*EXERCISE TASK*. Write out only the lines from the start of the entries up to and including the line with "COL = scene.collection"; please skip the pictures.

*A block of data*.
##############################
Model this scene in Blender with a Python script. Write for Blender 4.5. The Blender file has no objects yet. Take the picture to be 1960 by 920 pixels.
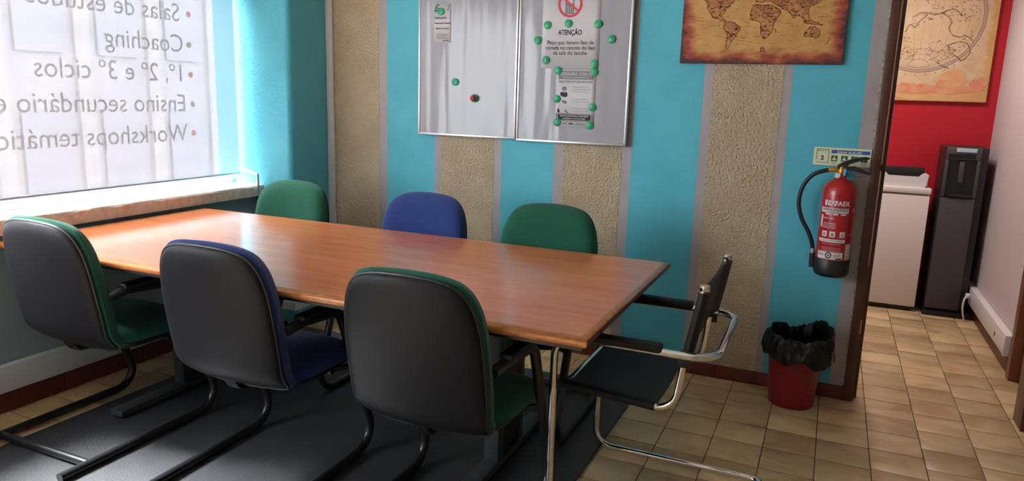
import bpy, bmesh, math, random
from math import sin, cos, pi, radians
from mathutils import Vector, Matrix, noise
random.seed(7)
scene = bpy.context.scene
COL = scene.collection

# ------------------------------------------------------------------ camera
yaw, pit, rol = -0.40970736, 0.19661865, -0.03038485
FPX = 1390.0
fwd = Vector((sin(yaw)*cos(pit), cos(yaw)*cos(pit), -sin(pit)))
rgt = Vector((cos(yaw), -sin(yaw), 0))
dwn = fwd.cross(rgt)
r2 = cos(rol)*rgt + sin(rol)*dwn
d2 = -sin(rol)*rgt + cos(rol)*dwn
cam = bpy.data.objects.new('camera', bpy.data.cameras.new('camera'))
COL.objects.link(cam)
mw = Matrix.Identity(4)
for i in range(3):
    mw[i][0] = r2[i]; mw[i][1] = -d2[i]; mw[i][2] = -fwd[i]
mw[2][3] = 1.40
cam.matrix_world = mw
cam.data.sensor_width = 36.0
cam.data.lens = FPX/1960*36.0
cam.data.clip_start = 0.02
scene.camera = cam
scene.view_settings.view_transform = 'Standard'
scene.view_settings.look = 'None'
scene.view_settings.gamma = 1.0
scene.view_settings.use_curve_mapping = False
scene.view_settings.exposure = 0.0

# ------------------------------------------------------------------ light
WORLD = 19.5
w = bpy.data.worlds.new('daylight'); scene.world = w; w.use_nodes = True
bg = w.node_tree.nodes['Background']
bg.inputs[0].default_value = (0.93, 0.96, 1.0, 1); bg.inputs[1].default_value = WORLD
def area(name, loc, rot, sx, sy, power, col=(1, 1, 1), portal=False):
    l = bpy.data.lights.new(name, 'AREA'); l.shape = 'RECTANGLE'; l.size = sx; l.size_y = sy
    l.energy = power; l.color = col
    o = bpy.data.objects.new(name, l); COL.objects.link(o)
    o.location = loc; o.rotation_euler = rot
    if portal: l.cycles.is_portal = True
    return o
sun = bpy.data.lights.new('sun', 'SUN'); sun.energy = 60.0; sun.angle = radians(22); sun.color = (1.0, 0.985, 0.95)
so_ = bpy.data.objects.new('sun', sun); COL.objects.link(so_)
SUN_EL = radians(52)
so_.rotation_euler = Vector((cos(SUN_EL)*.98, cos(SUN_EL)*.20, -sin(SUN_EL))).to_track_quat('-Z', 'Y').to_euler()
area('window_portal', (-3.60, 1.0, 1.60), (0, radians(-90), 0), 1.9, 4.9, 1, portal=True)
area('corridor_lamp_light', (0.05, 5.0, 2.50), (0, 0, 0), 0.5, 0.5, 31, (1.0, 0.87, 0.83))

# ------------------------------------------------------------------ materials
def srgb(r, g, b):
    f = lambda c: (c/255/12.92) if c/255 <= 0.04045 else ((c/255+0.055)/1.055)**2.4
    return (f(r), f(g), f(b), 1)
def N(nt, t, **kw):
    n = nt.nodes.new(t)
    for k, v in kw.items():
        if k in n.inputs: n.inputs[k].default_value = v
        else: setattr(n, k, v)
    return n
def new_mat(name):
    m = bpy.data.materials.new(name); m.use_nodes = True
    return m, m.node_tree, m.node_tree.nodes['Principled BSDF']
def mat(name, col, rough=0.5, metal=0.0, spec=0.5, col2=None, nscale=20, bump=0.0, bscale=200, stretch=None,
        coat=0.0, sheen=0.0, detail=4, bdist=0.004):
    m, nt, p = new_mat(name)
    p.inputs['Base Color'].default_value = col
    p.inputs['Roughness'].default_value = rough
    p.inputs['Metallic'].default_value = metal
    p.inputs['Specular IOR Level'].default_value = spec
    p.inputs['Coat Weight'].default_value = coat
    p.inputs['Coat Roughness'].default_value = 0.12
    p.inputs['Sheen Weight'].default_value = sheen
    tc = N(nt, 'ShaderNodeTexCoord')
    src = tc.outputs['Object']
    if stretch:
        mp = N(nt, 'ShaderNodeMapping'); mp.inputs['Scale'].default_value = stretch
        nt.links.new(src, mp.inputs[0]); src = mp.outputs[0]
    if col2 is not None:
        nz = N(nt, 'ShaderNodeTexNoise', Scale=nscale, Detail=detail, Roughness=0.6)
        nt.links.new(src, nz.inputs['Vector'])
        cr = N(nt, 'ShaderNodeValToRGB')
        cr.color_ramp.elements[0].position = 0.35; cr.color_ramp.elements[1].position = 0.68
        cr.color_ramp.elements[0].color = col; cr.color_ramp.elements[1].color = col2
        nt.links.new(nz.outputs['Fac'], cr.inputs[0]); nt.links.new(cr.outputs[0], p.inputs['Base Color'])
    if bump:
        nz = N(nt, 'ShaderNodeTexNoise', Scale=bscale, Detail=3.0, Roughness=0.6)
        nt.links.new(tc.outputs['Object'], nz.inputs['Vector'])
        b = N(nt, 'ShaderNodeBump', Strength=bump, Distance=bdist)
        nt.links.new(nz.outputs['Fac'], b.inputs['Height']); nt.links.new(b.outputs[0], p.inputs['Normal'])
    return m

M = {}
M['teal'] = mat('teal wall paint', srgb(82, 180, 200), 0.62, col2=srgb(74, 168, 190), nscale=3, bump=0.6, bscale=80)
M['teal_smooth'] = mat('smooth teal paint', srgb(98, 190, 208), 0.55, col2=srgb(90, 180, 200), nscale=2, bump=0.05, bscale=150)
M['grey_blue'] = mat('grey blue smooth paint', srgb(140, 156, 166), 0.55, bump=0.05, bscale=150)
M['beige'] = mat('rough beige plaster', srgb(206, 188, 160), 0.7, col2=srgb(194, 174, 144), nscale=6, bump=1.0, bscale=80, bdist=.024)
M['grey_band'] = mat('grey paint band', srgb(164, 158, 160), 0.6, col2=srgb(154, 148, 150), nscale=5, bump=0.25, bscale=110)
M['plaster_edge'] = mat('chipped plaster', srgb(190, 182, 165), 0.9, col2=srgb(120, 108, 92), nscale=60, bump=1.0, bscale=120)
M['white_wall'] = mat('white corridor paint', srgb(206, 196, 198), 0.6, bump=0.05, bscale=150)
M['red_wall'] = mat('red paint', srgb(192, 19, 38), 0.55, col2=srgb(184, 18, 34), nscale=2)
M['ceiling'] = mat('ceiling paint', srgb(228, 226, 222), 0.8)
M['room_wall'] = mat('pale room paint', srgb(146, 146, 146), 0.7)
M['dark_wood'] = mat('dark brown door wood', srgb(84, 44, 32), 0.4, col2=srgb(66, 33, 24), nscale=8, stretch=(12, 12, 0.7), coat=0.25)
M['orange_wood'] = mat('orange brown door wood', srgb(128, 70, 34), 0.4, col2=srgb(104, 54, 26), nscale=8, stretch=(12, 12, 0.7), coat=0.2)
M['terracotta'] = mat('terracotta skirting tile', srgb(112, 48, 38), 0.4, col2=srgb(92, 38, 32), nscale=9)
M['grout'] = mat('dark grout', srgb(74, 54, 40), 0.9)
M['white_plastic'] = mat('white plastic', srgb(226, 222, 222), 0.35)
M['white_enamel'] = mat('white enamel', srgb(232, 222, 218), 0.3, coat=0.2)
M['pvc'] = mat('grey white trunking', srgb(228, 231, 234), 0.45)
M['alu'] = mat('brushed aluminium', srgb(190, 192, 196), 0.35, metal=0.85)
M['alu_white'] = mat('white lacquered aluminium', srgb(225, 228, 232), 0.35)
M['chrome'] = mat('chrome', (0.80, 0.79, 0.77, 1), 0.09, metal=1.0)
M['black_metal'] = mat('black painted steel', srgb(26, 26, 29), 0.32, coat=0.2)
M['grey_metal'] = mat('grey painted steel', srgb(58, 60, 64), 0.4)
M['shell'] = mat('charcoal plastic shell', srgb(25, 25, 30), 0.45, spec=0.16, bump=0.08, bscale=400)
M['black_plastic'] = mat('black plastic', srgb(22, 22, 25), 0.42)
M['green_fabric'] = mat('green upholstery', srgb(8, 84, 64), 0.95, sheen=0.1, col2=srgb(7, 76, 58), nscale=60, bump=0.15, bscale=500)
M['blue_fabric'] = mat('blue upholstery', srgb(28, 52, 116), 0.95, sheen=0.15, col2=srgb(25, 47, 106), nscale=60, bump=0.15, bscale=500)
M['leather'] = mat('black leather', srgb(22, 21, 23), 0.5, spec=0.22, bump=0.2, bscale=250, col2=srgb(30, 29, 31), nscale=30)
M['rug'] = mat('charcoal mat', srgb(56, 57, 62), 0.5, col2=srgb(44, 44, 49), nscale=5, bump=0.3, bscale=120, spec=0.5)
M['marble'] = mat('marble sill', srgb(232, 222, 214), 0.25, col2=srgb(205, 180, 165), nscale=14)
M['marble_edge'] = mat('chipped marble edge', srgb(232, 214, 200), 0.6, col2=srgb(205, 184, 170), nscale=25, bump=0.6, bscale=40)
M['paper'] = mat('paper', srgb(196, 195, 200), 0.75)
M['ink'] = mat('black ink', srgb(48, 46, 52), 0.8)
M['ink_grey'] = mat('grey ink', srgb(120, 118, 122), 0.8)
M['sign_red'] = mat('red ink', srgb(206, 60, 74), 0.7)
M['magnet'] = mat('green magnet plastic', srgb(22, 150, 100), 0.4)
M['magnet_red'] = mat('red magnet plastic', srgb(180, 30, 44), 0.35)
M['ext_red'] = mat('fire red enamel', srgb(168, 16, 26), 0.3, coat=0.3)
M['label_white'] = mat('white label print', srgb(214, 208, 206), 0.6)
M['brass'] = mat('brass', srgb(214, 150, 40), 0.35, metal=0.7)
M['blue_tag'] = mat('blue tag plastic', srgb(90, 160, 215), 0.5)
M['sign_cream'] = mat('photoluminescent cream sign', srgb(214, 220, 184), 0.5)
M['sign_blue'] = mat('blue sign print', srgb(36, 84, 160), 0.5)
M['sign_green'] = mat('green sign print', srgb(18, 84, 52), 0.5)
M['bin_red'] = mat('red bin plastic', srgb(124, 14, 28), 0.4)
M['bag'] = mat('black bin bag film', srgb(10, 10, 11), 0.22, spec=0.35, bump=0.5, bscale=45)
M['disp_grey'] = mat('dark grey dispenser plastic', srgb(74, 70, 74), 0.45)
M['disp_dark'] = mat('black dispenser plastic', srgb(34, 32, 36), 0.4)
M['label_blue'] = mat('pale blue label', srgb(180, 205, 220), 0.5)
M['strip'] = mat('pink brown strip', srgb(214, 150, 130), 0.5)
M['text_vinyl'] = mat('grey vinyl letters', srgb(70, 70, 74), 0.7)
M['text_pink'] = mat('pink red vinyl', srgb(235, 60, 80), 0.7)
M['text_olive'] = mat('olive vinyl', srgb(130, 130, 60), 0.7)
M['facade'] = mat('pale facade', srgb(164, 162, 170), 0.8)
M['facade_dark'] = mat('facade glazing', srgb(150, 152, 164), 0.5)
M['facade_white'] = mat('facade pilaster', srgb(168, 165, 168), 0.8)
M['road'] = mat('pale pavement', srgb(180, 176, 172), 0.9)
M['yellow'] = mat('yellow paint', srgb(230, 200, 60), 0.5)

def wood_top():
    m, nt, p = new_mat('varnished table wood')
    tc = N(nt, 'ShaderNodeTexCoord')
    mp = N(nt, 'ShaderNodeMapping'); mp.inputs['Scale'].default_value = (1.2, 9, 9)
    nt.links.new(tc.outputs['Object'], mp.inputs[0])
    a = N(nt, 'ShaderNodeTexNoise', Scale=2.6, Detail=4.0, Roughness=0.55, Distortion=0.6)
    nt.links.new(mp.outputs[0], a.inputs['Vector'])
    cr = N(nt, 'ShaderNodeValToRGB')
    e = cr.color_ramp.elements
    e[0].position = 0.3; e[0].color = srgb(190, 106, 62); e[1].position = 0.72; e[1].color = srgb(214, 128, 78)
    nt.links.new(a.outputs['Fac'], cr.inputs[0]); nt.links.new(cr.outputs[0], p.inputs['Base Color'])
    r = N(nt, 'ShaderNodeTexNoise', Scale=2.0, Detail=3.0)
    nt.links.new(tc.outputs['Object'], r.inputs['Vector'])
    mr = N(nt, 'ShaderNodeMapRange'); mr.inputs['To Min'].default_value = 0.19; mr.inputs['To Max'].default_value = 0.19
    nt.links.new(r.outputs['Fac'], mr.inputs[0]); nt.links.new(mr.outputs[0], p.inputs['Roughness'])
    p.inputs['IOR'].default_value = 1.62
    return m
M['table_top'] = wood_top()
M['table_edge'] = mat('worn burr wood moulding', srgb(158, 92, 46), 0.35, col2=srgb(190, 124, 64), nscale=14, detail=8, stretch=(2.5, 5, 5), coat=0.25)

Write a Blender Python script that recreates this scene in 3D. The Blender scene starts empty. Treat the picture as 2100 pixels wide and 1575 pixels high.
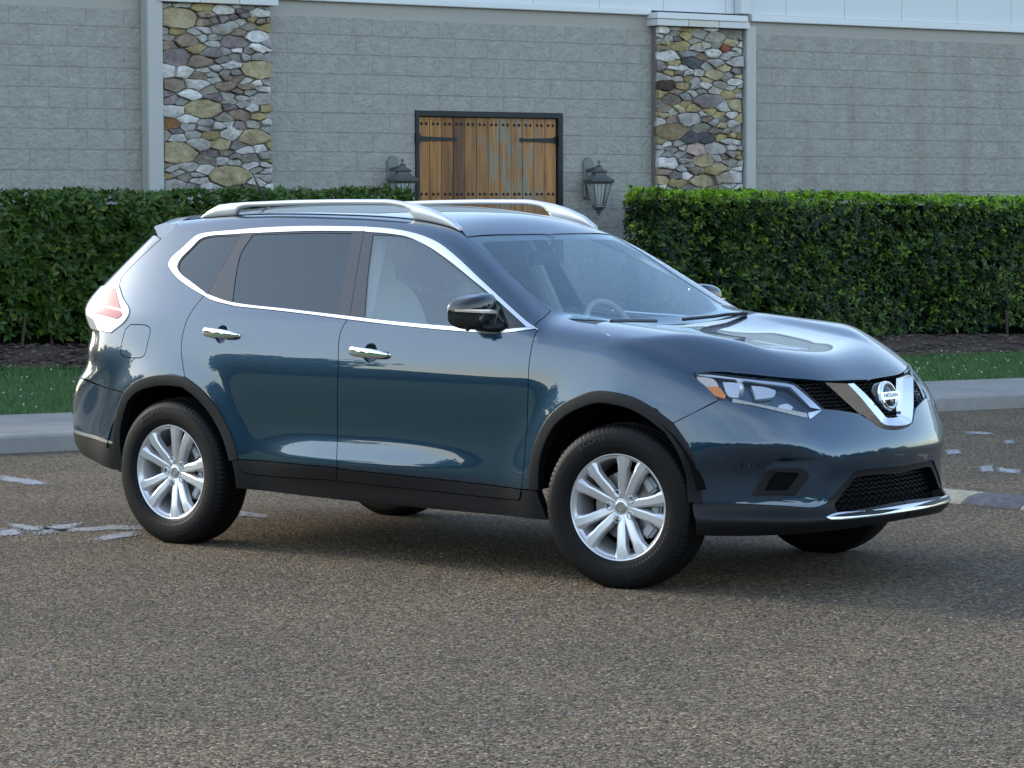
import bpy, bmesh, math, random
import numpy as np
from mathutils import Matrix, Vector
from mathutils.geometry import delaunay_2d_cdt
random.seed(7); rng=np.random.default_rng(11)
scene=bpy.context.scene
COL=scene.collection
# ------------------------------------------------------------------ camera, sky, sun, exposure
cam=bpy.data.cameras.new('camera'); camo=bpy.data.objects.new('camera',cam); COL.objects.link(camo)
CP=Vector((9.87472,-10.58240,1.63455)); YAW=2.24428861; PIT=-0.0622615816; ROL=-0.00293
fwv=Vector((math.cos(YAW)*math.cos(PIT),math.sin(YAW)*math.cos(PIT),math.sin(PIT)))
rv=fwv.cross(Vector((0,0,1))).normalized(); uv=rv.cross(fwv)
r2=rv*math.cos(ROL)+uv*math.sin(ROL); u2=-rv*math.sin(ROL)+uv*math.cos(ROL)
M=Matrix((r2,u2,-fwv)).transposed().to_4x4(); M.translation=CP
camo.matrix_world=M
cam.sensor_width=36; cam.lens=5776.18/2100*36; cam.clip_end=3000; cam.clip_start=.1
scene.camera=camo
SUN_EL=math.radians(21); SUN_AZ=math.atan2(-.16,-.985)      # direction to the sun, azimuth from +x
w=bpy.data.worlds.new('World'); scene.world=w; w.use_nodes=True
nt=w.node_tree; bg=nt.nodes['Background']
sky=nt.nodes.new('ShaderNodeTexSky'); sky.sky_type='NISHITA'; sky.sun_disc=False
sky.sun_elevation=SUN_EL; sky.sun_rotation=math.pi/2-SUN_AZ
sky.air_density=1.0; sky.dust_density=.9; sky.ozone_density=1.6
tcw=nt.nodes.new('ShaderNodeTexCoord'); mpw=nt.nodes.new('ShaderNodeMapping'); mpw.inputs['Scale'].default_value=(1,1,2.6); mpw.inputs['Location'].default_value=(.3,.7,.2)
nzw=nt.nodes.new('ShaderNodeTexNoise'); nzw.inputs['Scale'].default_value=1.7; nzw.inputs['Detail'].default_value=5; nzw.inputs['Roughness'].default_value=.5
rpw=nt.nodes.new('ShaderNodeValToRGB'); rpw.color_ramp.elements[0].position=.38; rpw.color_ramp.elements[0].color=(.25,.25,.25,1); rpw.color_ramp.elements[1].position=.66; rpw.color_ramp.elements[1].color=(.85,.85,.85,1)
mxw=nt.nodes.new('ShaderNodeMix'); mxw.data_type='RGBA'; mxw.inputs[7].default_value=(5.2,5.9,6.3,1)
nt.links.new(tcw.outputs['Generated'],mpw.inputs[0]); nt.links.new(mpw.outputs[0],nzw.inputs['Vector']); nt.links.new(nzw.outputs['Fac'],rpw.inputs[0]); spw=nt.nodes.new('ShaderNodeSeparateXYZ'); nt.links.new(tcw.outputs['Generated'],spw.inputs[0]); mrw=nt.nodes.new('ShaderNodeMapRange'); mrw.interpolation_type='SMOOTHSTEP'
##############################
*SOLUTION TO THIS EXERCISE*.
Model this scene in Blender with a Python script. Write for Blender 4.5. The Blender file has no objects yet. Take the picture to be 1960 by 920 pixels.
import bpy, bmesh, math, random
from math import sin, cos, pi, radians
from mathutils import Vector, Matrix, noise
random.seed(7)
scene = bpy.context.scene
COL = scene.collection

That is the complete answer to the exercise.